Aerospace Corporation
Engineers Who Helped Make
John Glenn's '62 Flight Possible Witness His Return to Space
EL SEGUNDO, Calif. (12/7/98) -- Aerospace Corporation engineers John Bazyk, 80, and Bill Newbold, 65, watched from the guest bleachers Oct. 29 at Cape Canaveral as Sen. John Glenn rocketed skyward for the second time in their careers. They agreed: It was awesome.
Both men were there when astronaut John Glenn climbed into a Mercury space capsule atop an Atlas rocket Feb. 20, 1962, and made history as the first American to orbit Earth. Both men contributed to making Glenn's first flight a success. And both men were at the Cape 36 years later for Glenn's return to flight aboard STS-95, invited by NASA along with other Mercury program pioneers.

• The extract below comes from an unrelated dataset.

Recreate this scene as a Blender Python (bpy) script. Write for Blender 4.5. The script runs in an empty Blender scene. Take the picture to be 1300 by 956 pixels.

Twelve busloads of guests were on hand for the event, including those who worked on the capsule, Navy recovery-ship personnel who retrieved the capsule, the maker of Glenn's spacesuit, and the switchboard operator who placed the call from Glenn in space to his wife.
In 1962 it was Bazyk's job to examine every facet of the Atlas for "single-point failure." The vehicle was an intercontinental ballistic missile not originally designed to carry human passengers.
"If a single thing went wrong," Bazyk said, "a human life would be lost." It was imperative that the Atlas be "manrated," upgraded in reliability to the highest level of safety. It proved to be the mechanism for the nation's first manned, orbiting spaceflight.
Bazyk, who came to Aerospace in 1961, was hired by program director Ben Hohmann to monitor and review flight performance of all Air Force test flight launches. Bazyk looked for problems that required redesign and followed through to verify corrective action.
Cutting it Close
"When Glenn achieved orbit, there were exactly three seconds of propellant left," Newbold said.
Bazyk described himself as apprehensive at Glenn's first launch into space. "My fingers were crossed. Every rocket launch is really a controlled explosion.
"When STS-95 launched," he said, "it jumped off the pad like a jackrabbit. The sun was shining; it was beautiful."
Bazyk works full time in the Medium Launch Vehicles office on ground system pneumatics for the Atlas II and Delta II. He works for another original Mercury program member, Joe Wambolt, associate principal director at the Western Range, Vandenberg Air Force Base.